In the Feb. 2, 2017, edition of Howey Politics Indiana, I also observed: “The Indiana Trump brain trust of Rex Early and Tony Samuel witnessed dozens of denizens who had never turned out before, filling Golden Corral dining rooms and mowing Trump’s name into the Hoosier version of Kentucky bluegrass, viewing the Manhattan mogul as either an economic savior or a raging bull preparing to smash Capitol Hill marble and stuffy Senate decorum.”

For more than an hour at the Loeb Playhouse, the former Indiana governor and future Ohio senator grappled with and parsed the cultural divides that have pockmarked American society. The cultural and political elites had missed 15 years of the Trump reality TV show “The Apprentice,” creating a social blind spot that Trump cunningly exploited en route to his stunning 2016 upset.

“This is, to me, a very significant problem in our country right now, and I wish that I could say that it’s gotten better since November, and I don’t know that it has,” Vance said. “It may have even gotten worse.

“I think that that level of smugness is something that is really, really destructive to our political culture, and it’s something that, you know, frankly, you see it all the time,” Vance told Daniels.

“Look, if you are a Hillary Clinton supporter and you think that every single Donald Trump voter is just a bigot, or if you’re a Donald Trump voter and you think that every Hillary Clinton supporter is just ... sort of an out-of-touch-elite who doesn’t care about you, you are going to learn a lot about each other by spending more time and you may have a more substantive conversation.

“That doesn’t mean you’re going to agree on everything,” Vance continued. “It doesn’t even mean that you have to agree with the moral values all the time. It just means approaching it in a way that I think is again much more empathetic, much more compassionate, and that’s something that we don’t have a whole lot of in our country right now.”

Now on the Trump veepstakes shortlist, Sen. Vance on Sunday called for a special counsel to investigate President Biden.  “I think what Donald Trump is simply saying is we ought to investigate the prior administration,” Vance told Kristen Welker on NBC’s “Meet the Press.”

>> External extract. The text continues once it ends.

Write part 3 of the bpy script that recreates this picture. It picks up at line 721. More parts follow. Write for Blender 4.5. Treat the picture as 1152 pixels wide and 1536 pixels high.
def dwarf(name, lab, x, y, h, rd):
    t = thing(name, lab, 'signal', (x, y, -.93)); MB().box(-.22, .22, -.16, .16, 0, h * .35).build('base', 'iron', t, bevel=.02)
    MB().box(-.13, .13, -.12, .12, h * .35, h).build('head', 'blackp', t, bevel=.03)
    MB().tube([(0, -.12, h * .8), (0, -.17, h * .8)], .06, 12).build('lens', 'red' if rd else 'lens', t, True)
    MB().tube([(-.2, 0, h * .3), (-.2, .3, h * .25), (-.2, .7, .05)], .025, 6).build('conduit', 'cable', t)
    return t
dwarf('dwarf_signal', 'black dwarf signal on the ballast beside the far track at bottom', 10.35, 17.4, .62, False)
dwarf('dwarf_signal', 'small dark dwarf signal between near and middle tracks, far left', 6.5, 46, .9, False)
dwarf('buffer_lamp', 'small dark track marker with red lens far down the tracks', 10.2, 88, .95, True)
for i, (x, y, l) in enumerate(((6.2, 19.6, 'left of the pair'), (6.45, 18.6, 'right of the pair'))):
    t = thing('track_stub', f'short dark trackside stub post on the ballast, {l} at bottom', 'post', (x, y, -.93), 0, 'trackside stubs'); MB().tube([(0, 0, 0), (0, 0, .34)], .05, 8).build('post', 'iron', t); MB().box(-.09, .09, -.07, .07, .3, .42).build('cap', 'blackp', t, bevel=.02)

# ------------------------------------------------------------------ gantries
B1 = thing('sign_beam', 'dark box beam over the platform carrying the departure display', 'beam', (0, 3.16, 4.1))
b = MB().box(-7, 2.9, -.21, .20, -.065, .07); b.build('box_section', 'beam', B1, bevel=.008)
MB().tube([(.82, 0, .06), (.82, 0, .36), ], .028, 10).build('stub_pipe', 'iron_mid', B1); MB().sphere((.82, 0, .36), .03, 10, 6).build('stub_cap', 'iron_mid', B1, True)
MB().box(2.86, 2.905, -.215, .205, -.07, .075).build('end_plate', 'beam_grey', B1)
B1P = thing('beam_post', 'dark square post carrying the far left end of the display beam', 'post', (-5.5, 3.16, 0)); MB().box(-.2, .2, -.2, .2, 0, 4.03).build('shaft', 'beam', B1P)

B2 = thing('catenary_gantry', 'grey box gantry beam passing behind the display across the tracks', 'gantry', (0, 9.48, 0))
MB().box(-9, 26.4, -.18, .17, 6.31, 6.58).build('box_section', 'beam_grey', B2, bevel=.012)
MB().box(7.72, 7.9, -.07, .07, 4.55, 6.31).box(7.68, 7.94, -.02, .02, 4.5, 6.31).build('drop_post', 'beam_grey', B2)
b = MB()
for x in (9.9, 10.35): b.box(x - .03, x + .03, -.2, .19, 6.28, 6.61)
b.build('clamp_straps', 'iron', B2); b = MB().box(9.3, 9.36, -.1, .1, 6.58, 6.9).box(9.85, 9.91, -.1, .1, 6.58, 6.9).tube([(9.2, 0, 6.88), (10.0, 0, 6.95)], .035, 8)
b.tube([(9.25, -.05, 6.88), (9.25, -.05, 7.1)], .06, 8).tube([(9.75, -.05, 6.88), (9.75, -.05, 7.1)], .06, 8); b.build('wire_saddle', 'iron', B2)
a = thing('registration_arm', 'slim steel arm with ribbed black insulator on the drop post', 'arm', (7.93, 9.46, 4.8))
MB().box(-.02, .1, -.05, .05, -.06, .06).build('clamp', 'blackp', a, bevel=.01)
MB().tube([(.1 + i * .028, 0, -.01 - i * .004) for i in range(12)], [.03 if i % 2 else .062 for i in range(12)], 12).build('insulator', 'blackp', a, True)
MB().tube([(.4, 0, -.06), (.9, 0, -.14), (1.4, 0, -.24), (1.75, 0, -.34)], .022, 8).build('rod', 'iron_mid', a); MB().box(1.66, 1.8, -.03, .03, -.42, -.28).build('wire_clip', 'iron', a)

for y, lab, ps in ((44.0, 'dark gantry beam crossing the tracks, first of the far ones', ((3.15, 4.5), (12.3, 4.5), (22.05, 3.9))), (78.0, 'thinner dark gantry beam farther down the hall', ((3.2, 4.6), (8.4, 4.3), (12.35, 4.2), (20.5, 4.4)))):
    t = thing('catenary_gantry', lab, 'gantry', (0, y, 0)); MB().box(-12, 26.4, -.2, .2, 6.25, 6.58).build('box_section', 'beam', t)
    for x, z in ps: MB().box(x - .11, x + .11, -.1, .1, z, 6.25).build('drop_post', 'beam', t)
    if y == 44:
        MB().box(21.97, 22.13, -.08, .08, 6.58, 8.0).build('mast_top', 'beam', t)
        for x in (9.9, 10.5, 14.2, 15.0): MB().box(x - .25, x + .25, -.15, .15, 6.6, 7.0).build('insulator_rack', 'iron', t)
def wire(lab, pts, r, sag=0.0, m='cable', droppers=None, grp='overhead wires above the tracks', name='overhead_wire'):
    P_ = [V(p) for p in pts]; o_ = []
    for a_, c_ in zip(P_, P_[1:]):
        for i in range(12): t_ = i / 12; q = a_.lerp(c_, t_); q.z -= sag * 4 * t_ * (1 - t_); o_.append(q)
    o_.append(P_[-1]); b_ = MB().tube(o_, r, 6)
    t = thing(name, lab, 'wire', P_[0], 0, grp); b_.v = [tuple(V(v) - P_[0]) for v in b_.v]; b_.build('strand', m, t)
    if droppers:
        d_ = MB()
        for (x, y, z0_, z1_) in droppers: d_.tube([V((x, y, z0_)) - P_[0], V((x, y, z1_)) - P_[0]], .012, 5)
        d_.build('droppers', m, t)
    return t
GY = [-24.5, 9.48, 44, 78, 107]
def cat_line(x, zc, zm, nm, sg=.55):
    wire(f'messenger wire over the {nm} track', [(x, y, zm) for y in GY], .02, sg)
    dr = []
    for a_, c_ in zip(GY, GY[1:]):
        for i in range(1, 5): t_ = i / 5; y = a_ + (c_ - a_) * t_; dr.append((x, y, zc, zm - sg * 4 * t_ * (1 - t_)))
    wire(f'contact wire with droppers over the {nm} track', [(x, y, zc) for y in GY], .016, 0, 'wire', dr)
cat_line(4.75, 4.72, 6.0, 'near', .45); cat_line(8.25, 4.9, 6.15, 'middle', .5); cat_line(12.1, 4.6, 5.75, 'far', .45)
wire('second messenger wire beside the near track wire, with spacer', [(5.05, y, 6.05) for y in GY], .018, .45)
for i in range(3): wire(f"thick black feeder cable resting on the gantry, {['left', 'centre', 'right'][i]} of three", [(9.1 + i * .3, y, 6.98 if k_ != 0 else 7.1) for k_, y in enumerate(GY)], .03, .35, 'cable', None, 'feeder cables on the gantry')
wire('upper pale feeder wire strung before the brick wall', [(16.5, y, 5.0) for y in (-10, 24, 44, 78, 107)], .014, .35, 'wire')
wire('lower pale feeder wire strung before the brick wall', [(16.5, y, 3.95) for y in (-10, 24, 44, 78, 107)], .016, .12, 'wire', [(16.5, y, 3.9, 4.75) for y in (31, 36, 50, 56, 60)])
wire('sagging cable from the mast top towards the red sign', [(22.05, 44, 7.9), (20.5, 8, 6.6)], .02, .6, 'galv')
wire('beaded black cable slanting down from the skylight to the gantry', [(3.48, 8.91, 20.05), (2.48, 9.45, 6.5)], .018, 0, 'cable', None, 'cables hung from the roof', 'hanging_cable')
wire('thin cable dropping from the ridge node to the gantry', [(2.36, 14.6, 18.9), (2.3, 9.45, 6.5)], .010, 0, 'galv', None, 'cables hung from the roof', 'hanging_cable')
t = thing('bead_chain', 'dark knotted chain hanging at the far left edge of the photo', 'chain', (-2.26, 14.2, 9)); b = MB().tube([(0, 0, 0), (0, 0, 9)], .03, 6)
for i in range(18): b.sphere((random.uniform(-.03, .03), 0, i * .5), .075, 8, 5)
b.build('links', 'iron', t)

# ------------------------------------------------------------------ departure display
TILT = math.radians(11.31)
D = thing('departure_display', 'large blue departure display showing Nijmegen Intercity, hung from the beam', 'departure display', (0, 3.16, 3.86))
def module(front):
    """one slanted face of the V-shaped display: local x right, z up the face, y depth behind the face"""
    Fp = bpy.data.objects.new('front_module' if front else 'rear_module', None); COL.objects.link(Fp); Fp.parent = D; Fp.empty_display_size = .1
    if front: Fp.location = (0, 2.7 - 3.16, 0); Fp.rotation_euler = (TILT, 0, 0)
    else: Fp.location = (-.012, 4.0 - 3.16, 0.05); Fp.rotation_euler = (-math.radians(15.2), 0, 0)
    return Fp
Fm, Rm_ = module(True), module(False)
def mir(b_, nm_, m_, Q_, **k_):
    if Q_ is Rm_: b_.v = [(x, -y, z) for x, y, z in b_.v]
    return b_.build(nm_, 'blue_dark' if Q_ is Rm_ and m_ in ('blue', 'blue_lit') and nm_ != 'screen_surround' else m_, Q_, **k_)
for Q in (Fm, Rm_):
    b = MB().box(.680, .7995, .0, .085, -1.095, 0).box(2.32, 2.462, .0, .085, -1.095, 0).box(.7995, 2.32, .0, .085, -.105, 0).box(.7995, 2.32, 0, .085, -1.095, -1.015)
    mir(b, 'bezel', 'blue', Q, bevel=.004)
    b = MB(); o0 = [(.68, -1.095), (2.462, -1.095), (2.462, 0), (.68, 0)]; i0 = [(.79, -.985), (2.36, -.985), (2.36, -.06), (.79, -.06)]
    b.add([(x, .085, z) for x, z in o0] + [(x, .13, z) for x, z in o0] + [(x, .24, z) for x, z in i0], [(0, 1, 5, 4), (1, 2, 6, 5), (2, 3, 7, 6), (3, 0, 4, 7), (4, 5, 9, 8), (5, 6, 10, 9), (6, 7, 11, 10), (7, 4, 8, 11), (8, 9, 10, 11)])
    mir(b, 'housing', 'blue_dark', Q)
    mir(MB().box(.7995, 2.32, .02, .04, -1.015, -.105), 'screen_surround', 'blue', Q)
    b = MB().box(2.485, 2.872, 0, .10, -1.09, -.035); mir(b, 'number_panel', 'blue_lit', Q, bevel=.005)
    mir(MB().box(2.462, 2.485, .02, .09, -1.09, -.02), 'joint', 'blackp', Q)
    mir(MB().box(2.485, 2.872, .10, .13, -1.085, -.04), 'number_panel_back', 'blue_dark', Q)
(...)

When he led the House Republican Study Committee, U.S. Rep. Jim Banks took Vance’s lead and in a March 2021 memo to then-Speaker Kevin McCarthy explained, “President Trump gave the Republican Party a political gift. We are now the party supported by most working-class voters. The question is whether Republicans reject that gift or unwrap it and permanently become the Party of the Working Class.”

In 2012, Wall Street sources contributed $6 million to President Barack Obama and almost $20 million to GOP nominee Mitt Romney. In 2020, Wall Street sources donated four times more to Joe Biden than Trump, something Banks called a “paradigm reversal.”

“If you think about what Trump really ran on ... he slaughtered a lot of Republican sacred cows,” Vance explained during the Q&A with Daniels. “He talked about immigration and primarily talked about it through the lens of wages and wage competition.”

Will it be a Trump/Vance ticket? We shall soon see.